Viernes 13 (Parte XIII: La investidura)
El ‘procés’ ya se ha estirado demasiado, hasta la caricatura de sí mismo
Hay una vieja serie de películas de terror slasher llamada Viernes 13, que en el mundo anglosajón, al modo del martes 13, representa la superstición de la fatalidad de ese número, la triscaidecafobia que suele identificarse con la última cena de Jesús con sus doce apóstoles antes de morir, pero que en realidad va de los egipcios a los vikingos. La serie alcanzó 12 entregas, curiosamente sin llegar a la 13, sobre la historia de un chico ahogado que regresa del más allá para impedir la recuperación del lugar dejando tras de sí un reguero de cadáveres. Y la coincidencia ayer del viernes 13, enésimo pleno frustrado de investidura, invitaba a la analogía del procés indepe como película ya trasnochada de horror político con demasiados capítulos hilvanados a partir de un walking dead como Puigdemont que, desde el más allá de las fronteras, se propone impedir que se reconstruya la normalidad en Cataluña, con la elección de un president por la mayoría parlamentaria, para salir del 155.
Este viernes 13 desde luego era fácil percibir que al procés le sucede como a las películas de la serie Viernes 13: ya se ha estirado demasiado, y no ya hasta el hastío o el desencanto, sino hasta la caricatura de sí mismo. El guion delirante esta semana alcanzaba incluso a la Audiencia Nacional, con la decisión de la fiscalía de acusar a los vándalos de los CDR de terrorismo. Aunque lo sucedido encajara en el tipo diseñado para la kale borroka y la presión yihadista, se corre el riesgo de situar a la justicia tan lejos de la realidad como la política catalana, donde, va de suyo, siguen ciegamente persuadidos de que lo suyo es una revolución de las sonrisas intachablemente democrática. Allí, en ese lado, Torrent ha convertido el Parlament en un CDR aunque siempre en los límites de la impunidad. De ahí proponer otra vez la investidura de Jordi Sànchez, retorciendo un fracaso ya consumado. Y entretanto el Parlament ha decidido querellarse con el juez Llarena por —¡alehop!— “golpe de Estado togado”, decisión legítima pero de traca en quienes llevan semanas acusando a sus rivales de ¡judicializar! el conflicto.
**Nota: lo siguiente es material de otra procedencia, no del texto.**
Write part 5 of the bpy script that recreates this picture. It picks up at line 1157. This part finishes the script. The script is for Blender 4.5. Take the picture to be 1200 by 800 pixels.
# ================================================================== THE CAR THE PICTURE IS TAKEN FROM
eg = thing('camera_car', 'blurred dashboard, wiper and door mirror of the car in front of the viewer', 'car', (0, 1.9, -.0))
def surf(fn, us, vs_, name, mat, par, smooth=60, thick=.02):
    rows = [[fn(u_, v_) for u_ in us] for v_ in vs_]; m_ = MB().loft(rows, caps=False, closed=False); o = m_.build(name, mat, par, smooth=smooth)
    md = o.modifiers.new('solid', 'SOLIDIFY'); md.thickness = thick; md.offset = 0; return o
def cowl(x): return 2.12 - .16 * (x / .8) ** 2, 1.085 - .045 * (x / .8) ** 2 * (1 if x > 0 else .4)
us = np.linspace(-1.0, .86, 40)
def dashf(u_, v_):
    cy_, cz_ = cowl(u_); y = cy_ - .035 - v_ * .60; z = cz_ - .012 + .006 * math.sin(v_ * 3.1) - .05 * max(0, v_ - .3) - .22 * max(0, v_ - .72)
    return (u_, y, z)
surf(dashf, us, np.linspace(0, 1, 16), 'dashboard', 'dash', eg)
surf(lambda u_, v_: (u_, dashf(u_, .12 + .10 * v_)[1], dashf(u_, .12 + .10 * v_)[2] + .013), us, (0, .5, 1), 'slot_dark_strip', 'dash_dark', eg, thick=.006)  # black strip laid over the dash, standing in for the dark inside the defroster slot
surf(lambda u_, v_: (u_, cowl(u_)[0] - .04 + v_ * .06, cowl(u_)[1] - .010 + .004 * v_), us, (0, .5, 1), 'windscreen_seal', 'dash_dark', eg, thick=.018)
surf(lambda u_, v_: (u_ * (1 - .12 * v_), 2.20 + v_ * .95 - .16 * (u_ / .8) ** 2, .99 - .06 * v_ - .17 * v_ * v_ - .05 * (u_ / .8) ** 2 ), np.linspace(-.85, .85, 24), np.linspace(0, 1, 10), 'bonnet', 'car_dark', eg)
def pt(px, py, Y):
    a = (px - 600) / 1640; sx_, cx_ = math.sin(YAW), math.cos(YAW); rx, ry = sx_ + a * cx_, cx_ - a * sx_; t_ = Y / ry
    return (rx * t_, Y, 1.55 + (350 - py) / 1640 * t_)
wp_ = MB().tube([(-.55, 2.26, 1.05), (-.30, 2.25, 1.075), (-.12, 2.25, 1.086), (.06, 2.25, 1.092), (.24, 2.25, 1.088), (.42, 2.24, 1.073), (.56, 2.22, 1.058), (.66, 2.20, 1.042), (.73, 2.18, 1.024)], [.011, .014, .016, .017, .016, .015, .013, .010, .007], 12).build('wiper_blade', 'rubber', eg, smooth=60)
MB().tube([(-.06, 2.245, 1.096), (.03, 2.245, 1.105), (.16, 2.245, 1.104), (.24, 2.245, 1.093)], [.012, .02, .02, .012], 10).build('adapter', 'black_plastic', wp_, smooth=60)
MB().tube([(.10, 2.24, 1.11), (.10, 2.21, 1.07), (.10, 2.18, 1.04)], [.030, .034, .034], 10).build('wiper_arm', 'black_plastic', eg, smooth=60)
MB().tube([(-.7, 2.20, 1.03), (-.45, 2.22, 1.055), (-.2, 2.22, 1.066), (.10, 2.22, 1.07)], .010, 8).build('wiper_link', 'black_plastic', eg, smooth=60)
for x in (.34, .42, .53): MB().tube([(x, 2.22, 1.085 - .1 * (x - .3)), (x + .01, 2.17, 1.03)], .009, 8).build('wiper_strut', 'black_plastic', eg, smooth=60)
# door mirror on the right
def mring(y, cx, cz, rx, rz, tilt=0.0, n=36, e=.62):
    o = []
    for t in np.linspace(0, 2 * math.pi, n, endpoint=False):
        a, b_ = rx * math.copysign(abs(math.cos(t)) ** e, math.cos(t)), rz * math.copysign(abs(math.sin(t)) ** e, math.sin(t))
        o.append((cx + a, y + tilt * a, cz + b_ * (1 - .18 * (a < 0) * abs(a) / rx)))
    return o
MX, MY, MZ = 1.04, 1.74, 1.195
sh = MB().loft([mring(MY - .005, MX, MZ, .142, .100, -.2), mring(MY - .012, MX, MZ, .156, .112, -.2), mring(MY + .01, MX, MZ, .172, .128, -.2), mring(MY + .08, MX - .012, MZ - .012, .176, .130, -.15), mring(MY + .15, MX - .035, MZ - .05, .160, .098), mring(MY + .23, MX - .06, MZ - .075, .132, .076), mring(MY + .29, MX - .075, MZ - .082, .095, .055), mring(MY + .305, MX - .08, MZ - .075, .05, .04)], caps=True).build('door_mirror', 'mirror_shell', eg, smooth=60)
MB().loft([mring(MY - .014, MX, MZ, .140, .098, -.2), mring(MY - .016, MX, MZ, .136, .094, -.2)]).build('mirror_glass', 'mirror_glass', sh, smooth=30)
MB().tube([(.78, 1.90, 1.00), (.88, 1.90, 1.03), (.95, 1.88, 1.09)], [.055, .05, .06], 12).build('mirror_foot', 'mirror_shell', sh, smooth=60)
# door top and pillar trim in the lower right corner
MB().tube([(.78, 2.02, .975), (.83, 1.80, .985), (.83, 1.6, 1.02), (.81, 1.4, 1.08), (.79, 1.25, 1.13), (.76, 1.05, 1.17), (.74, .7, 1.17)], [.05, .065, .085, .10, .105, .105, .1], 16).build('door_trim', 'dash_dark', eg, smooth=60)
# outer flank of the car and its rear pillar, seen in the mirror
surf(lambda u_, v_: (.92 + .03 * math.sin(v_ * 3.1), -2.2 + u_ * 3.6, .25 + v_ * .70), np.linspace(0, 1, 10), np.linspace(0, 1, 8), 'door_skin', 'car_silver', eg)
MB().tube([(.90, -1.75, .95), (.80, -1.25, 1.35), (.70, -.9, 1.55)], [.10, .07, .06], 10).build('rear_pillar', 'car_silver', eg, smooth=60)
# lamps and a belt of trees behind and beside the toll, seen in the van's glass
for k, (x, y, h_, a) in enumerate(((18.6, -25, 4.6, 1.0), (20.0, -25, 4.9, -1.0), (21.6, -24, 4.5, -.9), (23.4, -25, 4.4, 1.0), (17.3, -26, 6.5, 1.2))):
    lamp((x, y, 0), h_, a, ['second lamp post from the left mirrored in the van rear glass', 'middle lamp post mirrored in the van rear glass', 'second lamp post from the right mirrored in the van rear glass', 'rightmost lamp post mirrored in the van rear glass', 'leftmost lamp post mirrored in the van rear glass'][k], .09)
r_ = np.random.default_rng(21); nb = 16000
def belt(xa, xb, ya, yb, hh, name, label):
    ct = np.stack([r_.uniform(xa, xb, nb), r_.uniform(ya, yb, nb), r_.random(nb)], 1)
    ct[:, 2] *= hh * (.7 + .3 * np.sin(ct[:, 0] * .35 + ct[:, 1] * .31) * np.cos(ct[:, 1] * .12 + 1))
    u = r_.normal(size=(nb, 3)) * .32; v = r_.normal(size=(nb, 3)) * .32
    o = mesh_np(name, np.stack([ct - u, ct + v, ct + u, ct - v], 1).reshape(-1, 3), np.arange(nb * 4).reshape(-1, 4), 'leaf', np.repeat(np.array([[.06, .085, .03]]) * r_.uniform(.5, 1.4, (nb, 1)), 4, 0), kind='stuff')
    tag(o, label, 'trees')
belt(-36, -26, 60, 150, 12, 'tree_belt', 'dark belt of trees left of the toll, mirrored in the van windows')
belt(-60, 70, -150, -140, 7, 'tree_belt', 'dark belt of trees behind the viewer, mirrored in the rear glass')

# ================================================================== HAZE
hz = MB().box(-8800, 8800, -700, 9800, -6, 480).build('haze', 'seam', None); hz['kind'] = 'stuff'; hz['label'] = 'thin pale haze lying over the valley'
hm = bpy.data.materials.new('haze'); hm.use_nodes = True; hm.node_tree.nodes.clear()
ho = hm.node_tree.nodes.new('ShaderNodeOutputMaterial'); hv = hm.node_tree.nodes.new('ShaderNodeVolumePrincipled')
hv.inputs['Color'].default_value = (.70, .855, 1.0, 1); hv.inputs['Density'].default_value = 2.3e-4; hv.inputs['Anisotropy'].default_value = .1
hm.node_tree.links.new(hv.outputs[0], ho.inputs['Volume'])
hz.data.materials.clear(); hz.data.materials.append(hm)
Antes o después habrá que poner fin a esta espiral enajenada y asumir que la solución será política, sí, tanto como que la vía judicial también es inevitable. Unos tendrán que aceptar que hay que negociar y otros que no podrán eludir condenas por sedición y malversación. Claro que eso aún parece lejos, porque el procés ha acumulado un dramatis personae a la medida de su guion delirante más cercano a una scary movie paródica: un expresident prófugo que se pasea por Europa con ínfulas de libertador; un exvicepresident recluido en prisión, donde parece haber aceptado el martirio con resignación cristiana; unos dirigentes encarcelados dispuestos a cambiar de relato a la carta, entre la república y la performance; la cabecilla antisistema transformada en perfecta señorita en Suiza, donde la número dos del número dos pide asilo político inventando un nuevo modelo de exilio desde su “prisión interior”; y, por supuesto, Don Tancredo en La Moncloa… Con todo esto, a ver quién es capaz de restituir el principio de realidad.